• [TASK REQUIREMENTS]:
Return only the lines running from the line with "Keep writing the" down to the line with "20).build('pipe_clip', M['downpipe'], dp)", both included, exactly as they appear.

---+---

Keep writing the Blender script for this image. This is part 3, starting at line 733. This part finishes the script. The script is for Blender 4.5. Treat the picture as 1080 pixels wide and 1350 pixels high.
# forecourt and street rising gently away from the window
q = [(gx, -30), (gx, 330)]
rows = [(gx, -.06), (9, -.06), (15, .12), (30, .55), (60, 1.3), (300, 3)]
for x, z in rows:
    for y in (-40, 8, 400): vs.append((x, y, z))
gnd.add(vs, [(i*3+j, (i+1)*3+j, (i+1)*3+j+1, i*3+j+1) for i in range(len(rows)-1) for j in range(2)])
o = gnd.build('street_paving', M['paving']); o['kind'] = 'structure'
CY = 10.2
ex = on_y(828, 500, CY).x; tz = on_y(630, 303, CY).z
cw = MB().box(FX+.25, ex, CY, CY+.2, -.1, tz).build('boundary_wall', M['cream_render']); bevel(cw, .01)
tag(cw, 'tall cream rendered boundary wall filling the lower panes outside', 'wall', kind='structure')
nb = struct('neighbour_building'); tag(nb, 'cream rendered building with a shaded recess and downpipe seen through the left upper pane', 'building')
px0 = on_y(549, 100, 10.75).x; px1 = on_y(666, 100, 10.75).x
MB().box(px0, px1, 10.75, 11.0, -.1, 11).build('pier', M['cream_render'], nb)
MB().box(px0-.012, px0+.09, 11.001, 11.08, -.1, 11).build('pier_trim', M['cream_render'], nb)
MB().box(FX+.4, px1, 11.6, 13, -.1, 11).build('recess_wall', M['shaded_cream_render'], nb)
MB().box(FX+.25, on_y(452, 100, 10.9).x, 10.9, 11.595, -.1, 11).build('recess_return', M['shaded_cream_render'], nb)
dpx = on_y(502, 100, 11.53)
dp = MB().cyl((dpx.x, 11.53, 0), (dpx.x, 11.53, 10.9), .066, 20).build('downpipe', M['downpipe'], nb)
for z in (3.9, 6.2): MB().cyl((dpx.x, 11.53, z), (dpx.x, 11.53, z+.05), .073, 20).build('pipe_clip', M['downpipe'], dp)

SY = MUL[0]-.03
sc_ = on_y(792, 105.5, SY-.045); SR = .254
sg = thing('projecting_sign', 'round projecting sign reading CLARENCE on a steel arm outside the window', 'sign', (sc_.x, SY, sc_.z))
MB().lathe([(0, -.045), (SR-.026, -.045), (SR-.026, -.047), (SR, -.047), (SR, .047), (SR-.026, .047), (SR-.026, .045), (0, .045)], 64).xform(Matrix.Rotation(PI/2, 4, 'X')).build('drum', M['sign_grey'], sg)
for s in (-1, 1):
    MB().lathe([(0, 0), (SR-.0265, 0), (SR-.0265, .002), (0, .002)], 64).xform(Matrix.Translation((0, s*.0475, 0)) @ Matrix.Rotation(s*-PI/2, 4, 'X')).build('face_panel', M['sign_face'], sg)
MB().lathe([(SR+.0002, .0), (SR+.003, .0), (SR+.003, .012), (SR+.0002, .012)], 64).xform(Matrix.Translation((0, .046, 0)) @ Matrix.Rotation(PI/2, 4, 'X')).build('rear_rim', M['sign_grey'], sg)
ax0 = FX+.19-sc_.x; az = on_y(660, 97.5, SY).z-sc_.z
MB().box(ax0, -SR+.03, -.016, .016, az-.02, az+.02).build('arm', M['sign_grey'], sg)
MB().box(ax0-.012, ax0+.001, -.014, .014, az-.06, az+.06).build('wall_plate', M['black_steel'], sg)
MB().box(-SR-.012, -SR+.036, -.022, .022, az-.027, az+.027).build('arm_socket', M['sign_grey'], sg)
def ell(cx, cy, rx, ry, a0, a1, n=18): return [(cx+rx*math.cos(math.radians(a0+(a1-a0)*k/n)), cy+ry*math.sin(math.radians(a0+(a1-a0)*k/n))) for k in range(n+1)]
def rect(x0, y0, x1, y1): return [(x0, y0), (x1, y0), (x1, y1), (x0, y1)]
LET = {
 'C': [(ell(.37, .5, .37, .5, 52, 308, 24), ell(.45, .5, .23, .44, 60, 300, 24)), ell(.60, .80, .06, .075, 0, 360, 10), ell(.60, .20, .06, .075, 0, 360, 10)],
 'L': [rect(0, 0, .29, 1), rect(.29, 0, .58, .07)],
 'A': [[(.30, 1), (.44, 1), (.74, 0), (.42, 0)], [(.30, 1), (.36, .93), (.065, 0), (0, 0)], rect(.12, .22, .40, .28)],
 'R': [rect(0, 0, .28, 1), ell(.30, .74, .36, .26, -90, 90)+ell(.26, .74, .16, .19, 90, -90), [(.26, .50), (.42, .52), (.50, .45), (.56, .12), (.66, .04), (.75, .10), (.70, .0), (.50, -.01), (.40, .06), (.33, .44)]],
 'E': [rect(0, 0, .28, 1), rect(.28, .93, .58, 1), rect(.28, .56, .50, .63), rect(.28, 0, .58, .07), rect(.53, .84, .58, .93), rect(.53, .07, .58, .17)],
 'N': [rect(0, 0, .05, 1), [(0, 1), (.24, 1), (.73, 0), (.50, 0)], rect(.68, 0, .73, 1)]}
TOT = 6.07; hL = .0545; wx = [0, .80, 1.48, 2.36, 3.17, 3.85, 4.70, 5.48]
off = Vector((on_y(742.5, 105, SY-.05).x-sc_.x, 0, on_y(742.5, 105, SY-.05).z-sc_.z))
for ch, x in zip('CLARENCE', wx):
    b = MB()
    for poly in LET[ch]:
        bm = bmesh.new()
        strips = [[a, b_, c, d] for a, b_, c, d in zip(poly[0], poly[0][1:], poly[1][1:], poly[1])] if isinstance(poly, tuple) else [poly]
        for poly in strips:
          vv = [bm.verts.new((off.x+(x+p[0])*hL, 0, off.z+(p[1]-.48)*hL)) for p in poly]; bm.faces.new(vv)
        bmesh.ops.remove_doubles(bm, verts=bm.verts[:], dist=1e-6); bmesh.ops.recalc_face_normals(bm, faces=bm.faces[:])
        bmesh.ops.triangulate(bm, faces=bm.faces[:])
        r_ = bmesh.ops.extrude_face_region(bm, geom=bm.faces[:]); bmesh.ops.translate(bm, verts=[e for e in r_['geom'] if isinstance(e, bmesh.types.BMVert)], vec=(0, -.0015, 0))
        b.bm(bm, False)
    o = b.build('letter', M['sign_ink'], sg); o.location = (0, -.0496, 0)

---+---

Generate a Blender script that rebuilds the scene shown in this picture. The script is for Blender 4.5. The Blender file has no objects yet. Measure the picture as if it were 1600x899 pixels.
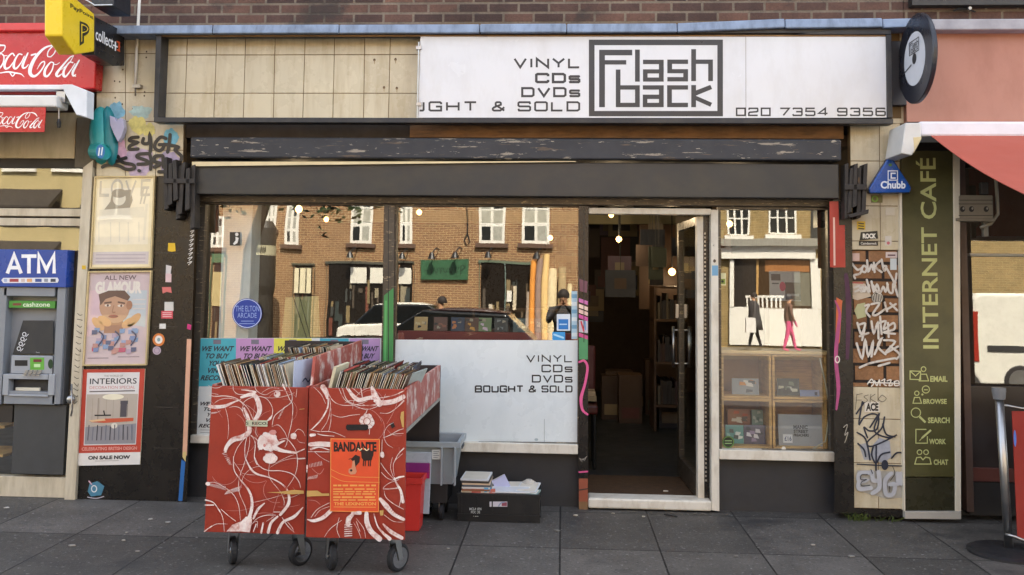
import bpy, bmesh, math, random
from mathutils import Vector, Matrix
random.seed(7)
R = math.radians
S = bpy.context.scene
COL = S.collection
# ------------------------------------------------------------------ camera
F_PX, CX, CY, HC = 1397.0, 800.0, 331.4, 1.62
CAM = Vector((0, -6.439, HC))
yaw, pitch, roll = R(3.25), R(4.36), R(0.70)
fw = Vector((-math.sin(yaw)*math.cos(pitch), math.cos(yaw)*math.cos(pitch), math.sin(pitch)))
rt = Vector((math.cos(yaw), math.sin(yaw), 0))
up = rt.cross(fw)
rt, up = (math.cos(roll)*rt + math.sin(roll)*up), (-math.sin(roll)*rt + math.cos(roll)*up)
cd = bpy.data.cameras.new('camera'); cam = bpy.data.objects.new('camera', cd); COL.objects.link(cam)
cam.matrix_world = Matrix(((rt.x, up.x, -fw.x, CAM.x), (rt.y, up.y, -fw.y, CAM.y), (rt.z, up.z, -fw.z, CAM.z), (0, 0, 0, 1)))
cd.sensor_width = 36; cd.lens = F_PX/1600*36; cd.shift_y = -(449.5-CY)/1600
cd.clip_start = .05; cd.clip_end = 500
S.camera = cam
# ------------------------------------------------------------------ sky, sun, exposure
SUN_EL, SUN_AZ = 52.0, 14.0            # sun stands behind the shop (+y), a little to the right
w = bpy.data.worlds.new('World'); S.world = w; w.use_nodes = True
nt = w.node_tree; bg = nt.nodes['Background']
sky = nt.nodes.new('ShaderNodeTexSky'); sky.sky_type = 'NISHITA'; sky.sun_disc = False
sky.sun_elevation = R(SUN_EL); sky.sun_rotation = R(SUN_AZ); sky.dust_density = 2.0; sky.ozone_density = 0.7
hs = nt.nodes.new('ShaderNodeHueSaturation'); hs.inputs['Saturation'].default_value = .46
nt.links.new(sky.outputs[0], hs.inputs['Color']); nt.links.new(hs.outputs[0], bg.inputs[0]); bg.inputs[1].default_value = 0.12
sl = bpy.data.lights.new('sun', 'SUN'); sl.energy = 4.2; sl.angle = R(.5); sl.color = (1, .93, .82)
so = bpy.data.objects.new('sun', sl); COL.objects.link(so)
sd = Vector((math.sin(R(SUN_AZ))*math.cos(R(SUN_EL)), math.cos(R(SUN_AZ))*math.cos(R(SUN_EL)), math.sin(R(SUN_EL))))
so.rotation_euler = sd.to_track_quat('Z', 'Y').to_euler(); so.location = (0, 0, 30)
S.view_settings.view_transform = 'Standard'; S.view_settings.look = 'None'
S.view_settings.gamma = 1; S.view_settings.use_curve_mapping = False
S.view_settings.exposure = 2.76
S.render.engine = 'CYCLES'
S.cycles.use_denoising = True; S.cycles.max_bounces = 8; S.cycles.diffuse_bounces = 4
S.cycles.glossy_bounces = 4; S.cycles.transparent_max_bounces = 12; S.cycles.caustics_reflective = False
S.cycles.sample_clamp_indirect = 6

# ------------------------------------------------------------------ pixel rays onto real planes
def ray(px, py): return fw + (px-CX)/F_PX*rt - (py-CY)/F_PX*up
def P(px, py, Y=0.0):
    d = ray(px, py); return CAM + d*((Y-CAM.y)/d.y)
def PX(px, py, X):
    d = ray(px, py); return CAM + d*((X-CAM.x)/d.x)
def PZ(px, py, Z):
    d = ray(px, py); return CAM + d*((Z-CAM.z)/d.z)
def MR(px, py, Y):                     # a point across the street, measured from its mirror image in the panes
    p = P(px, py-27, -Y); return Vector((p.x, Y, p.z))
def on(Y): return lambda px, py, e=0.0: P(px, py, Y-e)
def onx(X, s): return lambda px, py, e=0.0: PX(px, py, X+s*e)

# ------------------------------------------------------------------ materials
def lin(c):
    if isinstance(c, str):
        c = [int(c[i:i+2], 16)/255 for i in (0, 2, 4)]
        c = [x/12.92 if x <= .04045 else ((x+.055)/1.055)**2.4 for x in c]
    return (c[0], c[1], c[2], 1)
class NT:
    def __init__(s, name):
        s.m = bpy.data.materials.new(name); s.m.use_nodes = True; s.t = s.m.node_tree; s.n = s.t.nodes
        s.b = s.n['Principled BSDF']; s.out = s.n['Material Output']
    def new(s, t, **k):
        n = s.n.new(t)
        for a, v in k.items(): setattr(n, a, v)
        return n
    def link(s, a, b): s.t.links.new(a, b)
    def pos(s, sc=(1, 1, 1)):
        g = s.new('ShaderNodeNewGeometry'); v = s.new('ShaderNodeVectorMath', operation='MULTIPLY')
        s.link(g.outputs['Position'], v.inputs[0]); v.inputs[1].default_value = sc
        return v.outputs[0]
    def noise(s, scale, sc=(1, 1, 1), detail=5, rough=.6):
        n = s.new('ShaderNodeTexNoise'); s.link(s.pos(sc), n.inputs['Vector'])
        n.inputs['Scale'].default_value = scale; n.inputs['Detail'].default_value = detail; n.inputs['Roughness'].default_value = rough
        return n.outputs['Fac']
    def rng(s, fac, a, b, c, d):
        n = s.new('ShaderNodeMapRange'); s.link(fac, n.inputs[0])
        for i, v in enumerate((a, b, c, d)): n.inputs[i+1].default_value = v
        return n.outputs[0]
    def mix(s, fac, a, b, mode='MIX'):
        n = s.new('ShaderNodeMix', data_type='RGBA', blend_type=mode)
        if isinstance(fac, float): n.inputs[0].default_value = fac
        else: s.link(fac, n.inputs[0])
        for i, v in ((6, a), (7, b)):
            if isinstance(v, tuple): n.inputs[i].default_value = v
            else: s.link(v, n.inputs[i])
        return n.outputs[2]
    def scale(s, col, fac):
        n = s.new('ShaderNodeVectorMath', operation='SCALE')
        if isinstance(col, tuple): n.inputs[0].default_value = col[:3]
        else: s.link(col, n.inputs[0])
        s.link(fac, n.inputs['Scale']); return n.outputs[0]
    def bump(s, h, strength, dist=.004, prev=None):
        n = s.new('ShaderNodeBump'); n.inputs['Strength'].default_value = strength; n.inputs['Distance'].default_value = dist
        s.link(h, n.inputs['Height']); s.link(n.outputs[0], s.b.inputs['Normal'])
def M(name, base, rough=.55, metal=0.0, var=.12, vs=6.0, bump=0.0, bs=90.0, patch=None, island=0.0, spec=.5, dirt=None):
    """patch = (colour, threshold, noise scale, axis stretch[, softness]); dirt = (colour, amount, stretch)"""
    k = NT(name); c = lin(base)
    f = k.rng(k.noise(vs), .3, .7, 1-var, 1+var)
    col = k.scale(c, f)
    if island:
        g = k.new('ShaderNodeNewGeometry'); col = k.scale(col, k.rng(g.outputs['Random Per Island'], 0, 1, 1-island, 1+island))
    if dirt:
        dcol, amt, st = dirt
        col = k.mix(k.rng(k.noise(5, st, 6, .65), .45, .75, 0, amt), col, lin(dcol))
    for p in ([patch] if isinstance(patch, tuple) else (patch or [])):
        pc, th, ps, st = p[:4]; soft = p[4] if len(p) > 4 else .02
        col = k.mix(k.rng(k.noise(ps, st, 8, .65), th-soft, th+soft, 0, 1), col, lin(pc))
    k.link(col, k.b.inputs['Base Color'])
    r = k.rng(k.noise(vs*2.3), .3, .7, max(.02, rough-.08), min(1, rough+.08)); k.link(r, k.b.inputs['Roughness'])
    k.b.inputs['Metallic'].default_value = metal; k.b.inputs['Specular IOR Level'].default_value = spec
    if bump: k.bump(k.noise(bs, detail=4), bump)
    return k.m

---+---

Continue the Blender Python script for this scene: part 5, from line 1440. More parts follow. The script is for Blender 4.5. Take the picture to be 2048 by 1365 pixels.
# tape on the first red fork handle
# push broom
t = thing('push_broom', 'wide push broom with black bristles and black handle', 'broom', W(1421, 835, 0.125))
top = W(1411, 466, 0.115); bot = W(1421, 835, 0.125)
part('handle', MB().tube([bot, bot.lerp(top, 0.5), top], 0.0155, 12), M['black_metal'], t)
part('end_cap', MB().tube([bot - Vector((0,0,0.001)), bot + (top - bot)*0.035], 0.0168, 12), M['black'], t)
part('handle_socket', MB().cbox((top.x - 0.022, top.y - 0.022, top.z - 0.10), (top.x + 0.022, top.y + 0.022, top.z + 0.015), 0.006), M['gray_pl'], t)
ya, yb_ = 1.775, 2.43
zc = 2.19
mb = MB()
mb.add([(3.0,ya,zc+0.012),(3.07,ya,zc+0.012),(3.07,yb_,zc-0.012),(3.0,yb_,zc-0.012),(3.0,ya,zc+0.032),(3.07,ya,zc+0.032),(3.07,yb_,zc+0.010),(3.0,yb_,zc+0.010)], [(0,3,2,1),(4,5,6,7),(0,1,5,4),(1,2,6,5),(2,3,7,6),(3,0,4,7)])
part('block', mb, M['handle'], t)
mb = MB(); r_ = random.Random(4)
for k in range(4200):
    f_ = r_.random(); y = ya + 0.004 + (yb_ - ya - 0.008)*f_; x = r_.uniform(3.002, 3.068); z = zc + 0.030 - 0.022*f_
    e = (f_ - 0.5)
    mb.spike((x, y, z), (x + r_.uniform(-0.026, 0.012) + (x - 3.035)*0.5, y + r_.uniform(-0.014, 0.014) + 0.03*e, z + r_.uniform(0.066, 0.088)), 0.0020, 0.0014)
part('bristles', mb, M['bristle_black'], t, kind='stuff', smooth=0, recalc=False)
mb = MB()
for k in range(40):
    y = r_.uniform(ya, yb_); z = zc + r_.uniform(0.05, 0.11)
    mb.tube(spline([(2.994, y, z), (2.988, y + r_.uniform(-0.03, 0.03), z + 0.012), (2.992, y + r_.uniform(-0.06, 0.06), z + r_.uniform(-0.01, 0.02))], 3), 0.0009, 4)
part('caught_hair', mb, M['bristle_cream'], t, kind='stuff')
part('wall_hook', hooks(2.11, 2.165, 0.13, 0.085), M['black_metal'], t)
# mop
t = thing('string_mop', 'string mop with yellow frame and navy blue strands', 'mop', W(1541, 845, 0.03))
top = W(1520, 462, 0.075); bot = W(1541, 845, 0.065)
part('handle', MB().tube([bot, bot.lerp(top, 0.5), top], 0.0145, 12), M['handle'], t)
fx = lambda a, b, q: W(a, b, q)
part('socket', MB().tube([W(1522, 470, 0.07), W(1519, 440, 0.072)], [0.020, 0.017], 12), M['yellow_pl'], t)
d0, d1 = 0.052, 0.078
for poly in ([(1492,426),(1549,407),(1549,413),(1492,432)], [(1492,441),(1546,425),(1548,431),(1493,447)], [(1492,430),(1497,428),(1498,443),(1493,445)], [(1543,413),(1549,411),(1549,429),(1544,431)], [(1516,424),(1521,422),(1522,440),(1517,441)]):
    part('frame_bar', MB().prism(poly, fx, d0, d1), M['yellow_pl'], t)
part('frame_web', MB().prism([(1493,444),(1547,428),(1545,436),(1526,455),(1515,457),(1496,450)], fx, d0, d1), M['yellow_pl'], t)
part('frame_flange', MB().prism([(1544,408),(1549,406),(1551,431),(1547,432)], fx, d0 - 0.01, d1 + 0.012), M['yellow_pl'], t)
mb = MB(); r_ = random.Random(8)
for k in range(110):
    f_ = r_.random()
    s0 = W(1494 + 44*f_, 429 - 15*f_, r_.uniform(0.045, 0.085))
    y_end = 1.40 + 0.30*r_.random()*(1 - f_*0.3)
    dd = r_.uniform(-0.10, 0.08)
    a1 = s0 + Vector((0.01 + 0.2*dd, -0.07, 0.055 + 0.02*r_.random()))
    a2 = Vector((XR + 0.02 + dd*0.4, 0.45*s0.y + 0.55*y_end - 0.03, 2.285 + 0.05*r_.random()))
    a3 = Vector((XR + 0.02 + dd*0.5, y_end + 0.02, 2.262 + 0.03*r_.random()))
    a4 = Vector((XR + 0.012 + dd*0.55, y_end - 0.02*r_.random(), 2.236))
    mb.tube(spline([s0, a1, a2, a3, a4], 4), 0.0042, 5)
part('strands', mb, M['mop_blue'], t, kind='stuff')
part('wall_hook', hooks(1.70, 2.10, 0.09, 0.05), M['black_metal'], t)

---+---

• [WRITTEN RESPONSE]:
Keep writing the Blender script for this image. This is part 3, starting at line 733. This part finishes the script. The script is for Blender 4.5. Treat the picture as 1080 pixels wide and 1350 pixels high.
# forecourt and street rising gently away from the window
q = [(gx, -30), (gx, 330)]
rows = [(gx, -.06), (9, -.06), (15, .12), (30, .55), (60, 1.3), (300, 3)]
for x, z in rows:
    for y in (-40, 8, 400): vs.append((x, y, z))
gnd.add(vs, [(i*3+j, (i+1)*3+j, (i+1)*3+j+1, i*3+j+1) for i in range(len(rows)-1) for j in range(2)])
o = gnd.build('street_paving', M['paving']); o['kind'] = 'structure'
CY = 10.2
ex = on_y(828, 500, CY).x; tz = on_y(630, 303, CY).z
cw = MB().box(FX+.25, ex, CY, CY+.2, -.1, tz).build('boundary_wall', M['cream_render']); bevel(cw, .01)
tag(cw, 'tall cream rendered boundary wall filling the lower panes outside', 'wall', kind='structure')
nb = struct('neighbour_building'); tag(nb, 'cream rendered building with a shaded recess and downpipe seen through the left upper pane', 'building')
px0 = on_y(549, 100, 10.75).x; px1 = on_y(666, 100, 10.75).x
MB().box(px0, px1, 10.75, 11.0, -.1, 11).build('pier', M['cream_render'], nb)
MB().box(px0-.012, px0+.09, 11.001, 11.08, -.1, 11).build('pier_trim', M['cream_render'], nb)
MB().box(FX+.4, px1, 11.6, 13, -.1, 11).build('recess_wall', M['shaded_cream_render'], nb)
MB().box(FX+.25, on_y(452, 100, 10.9).x, 10.9, 11.595, -.1, 11).build('recess_return', M['shaded_cream_render'], nb)
dpx = on_y(502, 100, 11.53)
dp = MB().cyl((dpx.x, 11.53, 0), (dpx.x, 11.53, 10.9), .066, 20).build('downpipe', M['downpipe'], nb)
for z in (3.9, 6.2): MB().cyl((dpx.x, 11.53, z), (dpx.x, 11.53, z+.05), .073, 20).build('pipe_clip', M['downpipe'], dp)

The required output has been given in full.